The organization documented 6,800 incidents of antisemitic harassment, vandalism, and violence in 2025—a 9.4 percent increase from 6,219 the previous year and the largest number recorded since B’nai Brith began tracking incidents in 1982. The figure represents a 145.6 percent surge since 2022, suggesting an accelerating rather than stabilizing crisis.

“Antisemitism has become so ubiquitous in our society that the word ‘Jew’ is now commonly used as a slur to disparage and malign non-Jews,” Richard Robertson, the organization’s director of research and advocacy, said at a Parliament Hill press conference Monday. “Jewishness itself has become derogatory in contemporary Canada.”

The incidents ranged from Holocaust denial amplified through artificial intelligence to direct threats of extermination and expulsion. Robertson cited examples including a Jewish person told they “should have been gassed along with their ancestors at Auschwitz,” a man assaulted in front of his children at a park, and Nazi imagery scrawled at schoolyards.

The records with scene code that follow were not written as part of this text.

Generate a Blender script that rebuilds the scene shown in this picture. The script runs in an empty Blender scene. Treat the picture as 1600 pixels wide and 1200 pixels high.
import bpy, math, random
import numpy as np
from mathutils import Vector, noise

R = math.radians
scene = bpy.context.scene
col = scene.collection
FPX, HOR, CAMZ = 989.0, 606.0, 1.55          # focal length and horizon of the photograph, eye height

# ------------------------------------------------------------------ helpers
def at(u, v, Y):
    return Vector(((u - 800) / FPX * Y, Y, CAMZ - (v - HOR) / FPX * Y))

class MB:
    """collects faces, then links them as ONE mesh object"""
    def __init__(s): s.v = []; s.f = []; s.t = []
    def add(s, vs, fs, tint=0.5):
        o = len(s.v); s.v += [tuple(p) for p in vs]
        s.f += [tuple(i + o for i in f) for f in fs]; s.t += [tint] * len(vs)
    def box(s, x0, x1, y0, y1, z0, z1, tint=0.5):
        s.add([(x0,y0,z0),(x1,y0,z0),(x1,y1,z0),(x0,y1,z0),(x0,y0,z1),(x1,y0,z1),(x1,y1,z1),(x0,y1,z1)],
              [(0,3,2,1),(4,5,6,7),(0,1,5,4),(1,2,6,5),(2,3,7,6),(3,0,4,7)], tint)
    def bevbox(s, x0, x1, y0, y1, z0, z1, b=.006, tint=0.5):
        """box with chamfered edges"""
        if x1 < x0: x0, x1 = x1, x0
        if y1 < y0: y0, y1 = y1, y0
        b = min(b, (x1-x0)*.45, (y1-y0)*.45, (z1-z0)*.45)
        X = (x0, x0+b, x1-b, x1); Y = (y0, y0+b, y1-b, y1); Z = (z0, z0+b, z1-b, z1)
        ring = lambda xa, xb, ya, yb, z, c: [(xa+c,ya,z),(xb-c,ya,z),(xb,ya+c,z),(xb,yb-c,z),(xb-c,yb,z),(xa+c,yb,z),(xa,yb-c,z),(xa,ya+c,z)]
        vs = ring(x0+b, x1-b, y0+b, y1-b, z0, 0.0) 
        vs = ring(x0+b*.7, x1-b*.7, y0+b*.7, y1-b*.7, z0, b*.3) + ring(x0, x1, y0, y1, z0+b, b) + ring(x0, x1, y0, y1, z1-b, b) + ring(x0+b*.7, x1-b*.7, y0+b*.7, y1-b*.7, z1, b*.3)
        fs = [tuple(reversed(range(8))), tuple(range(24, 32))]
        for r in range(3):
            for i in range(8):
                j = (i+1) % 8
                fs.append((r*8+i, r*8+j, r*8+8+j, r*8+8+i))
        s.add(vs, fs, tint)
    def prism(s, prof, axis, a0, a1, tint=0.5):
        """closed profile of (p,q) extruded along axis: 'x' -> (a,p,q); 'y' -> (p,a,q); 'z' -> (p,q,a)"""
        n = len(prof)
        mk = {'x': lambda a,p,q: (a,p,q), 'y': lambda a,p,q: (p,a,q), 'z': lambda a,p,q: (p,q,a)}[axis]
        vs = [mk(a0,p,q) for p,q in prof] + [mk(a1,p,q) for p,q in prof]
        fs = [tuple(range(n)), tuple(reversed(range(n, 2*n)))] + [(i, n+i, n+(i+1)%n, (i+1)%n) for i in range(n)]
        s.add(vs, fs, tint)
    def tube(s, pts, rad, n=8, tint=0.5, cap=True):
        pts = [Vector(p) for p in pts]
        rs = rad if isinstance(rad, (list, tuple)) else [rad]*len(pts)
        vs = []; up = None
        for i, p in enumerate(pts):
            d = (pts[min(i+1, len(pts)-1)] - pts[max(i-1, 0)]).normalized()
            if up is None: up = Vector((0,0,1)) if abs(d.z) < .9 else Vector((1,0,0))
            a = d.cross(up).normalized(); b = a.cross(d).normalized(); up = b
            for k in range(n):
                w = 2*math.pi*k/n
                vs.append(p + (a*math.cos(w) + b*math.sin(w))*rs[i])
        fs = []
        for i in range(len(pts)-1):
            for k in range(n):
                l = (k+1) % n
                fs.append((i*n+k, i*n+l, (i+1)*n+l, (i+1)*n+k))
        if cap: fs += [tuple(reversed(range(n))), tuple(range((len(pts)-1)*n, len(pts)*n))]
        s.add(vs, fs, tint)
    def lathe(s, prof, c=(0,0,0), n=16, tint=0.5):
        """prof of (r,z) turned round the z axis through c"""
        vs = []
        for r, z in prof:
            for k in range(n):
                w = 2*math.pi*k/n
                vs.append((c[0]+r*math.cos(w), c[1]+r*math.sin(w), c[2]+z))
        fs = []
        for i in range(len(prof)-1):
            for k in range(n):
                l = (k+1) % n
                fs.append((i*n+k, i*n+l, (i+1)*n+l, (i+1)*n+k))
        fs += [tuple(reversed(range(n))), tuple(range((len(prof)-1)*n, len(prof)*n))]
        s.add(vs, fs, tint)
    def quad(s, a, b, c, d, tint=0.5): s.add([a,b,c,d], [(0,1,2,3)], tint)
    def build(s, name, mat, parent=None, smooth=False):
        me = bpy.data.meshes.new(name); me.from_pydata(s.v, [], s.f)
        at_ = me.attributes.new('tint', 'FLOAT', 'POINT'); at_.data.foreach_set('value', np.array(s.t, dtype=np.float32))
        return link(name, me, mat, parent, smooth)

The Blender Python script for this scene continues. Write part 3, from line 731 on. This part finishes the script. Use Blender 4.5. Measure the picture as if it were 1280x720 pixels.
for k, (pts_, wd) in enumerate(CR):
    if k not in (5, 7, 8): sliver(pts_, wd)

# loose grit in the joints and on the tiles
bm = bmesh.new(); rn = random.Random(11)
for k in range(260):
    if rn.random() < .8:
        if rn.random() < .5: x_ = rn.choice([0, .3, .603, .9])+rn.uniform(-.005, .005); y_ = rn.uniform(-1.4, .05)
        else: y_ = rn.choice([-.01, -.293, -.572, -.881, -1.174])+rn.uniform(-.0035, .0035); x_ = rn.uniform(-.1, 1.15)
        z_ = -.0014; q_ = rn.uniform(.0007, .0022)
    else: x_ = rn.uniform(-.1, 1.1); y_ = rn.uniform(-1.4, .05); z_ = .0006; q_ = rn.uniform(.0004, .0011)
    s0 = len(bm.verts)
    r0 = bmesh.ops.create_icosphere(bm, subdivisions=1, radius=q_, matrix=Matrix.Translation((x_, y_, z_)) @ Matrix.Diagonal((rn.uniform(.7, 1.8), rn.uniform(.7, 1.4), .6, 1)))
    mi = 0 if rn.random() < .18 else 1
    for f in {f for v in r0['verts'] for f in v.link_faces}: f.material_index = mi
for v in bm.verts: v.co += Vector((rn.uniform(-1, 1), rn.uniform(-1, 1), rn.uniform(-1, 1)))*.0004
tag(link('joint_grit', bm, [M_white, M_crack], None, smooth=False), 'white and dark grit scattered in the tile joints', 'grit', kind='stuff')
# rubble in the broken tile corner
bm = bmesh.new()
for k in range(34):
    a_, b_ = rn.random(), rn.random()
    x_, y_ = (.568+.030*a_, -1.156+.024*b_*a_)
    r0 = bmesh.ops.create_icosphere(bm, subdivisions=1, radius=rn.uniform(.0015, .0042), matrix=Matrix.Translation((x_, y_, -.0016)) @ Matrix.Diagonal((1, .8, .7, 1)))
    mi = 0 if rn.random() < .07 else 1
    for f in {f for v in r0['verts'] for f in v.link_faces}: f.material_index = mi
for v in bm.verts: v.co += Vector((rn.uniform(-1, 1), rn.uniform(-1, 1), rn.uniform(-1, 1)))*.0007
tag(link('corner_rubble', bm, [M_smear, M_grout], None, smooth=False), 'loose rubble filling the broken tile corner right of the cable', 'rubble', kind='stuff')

Of the 6,800 incidents, 6,491 were classified as harassment, 299 as vandalism, and 10 as violent assaults—though B’nai Brith warned that the violence category likely understates actual physical attacks on Jewish Canadians.

B’nai Brith attributed the escalation to government failures at all levels. “This is what happens when elected leaders at all levels fail to heed the warning signs, decline to act and enable a permissive environment,” Robertson said, adding that “anti-Zionists” are increasingly deploying classical antisemitic tropes traditionally used to dehumanize Jewish people.

The organization proposed a three-tier enforcement response. The federal government should establish a national emergency task force on Jew-hatred, designate violent attacks on Jewish institutions as domestic terrorism, and deploy enhanced security resources to synagogues, schools, and Jewish-owned businesses. Provincial and territorial governments should fund immediate security protection and establish dedicated hate-crime prosecution units. Municipalities should ban events inciting hate or glorifying terrorism, enforce existing hate laws in public spaces, and prioritize policing in Jewish neighborhoods.

The B’nai Brith audit has become Canada’s most authoritative and independent survey of antisemitic incidents, regularly cited by policymakers, journalists, academics, and law enforcement agencies.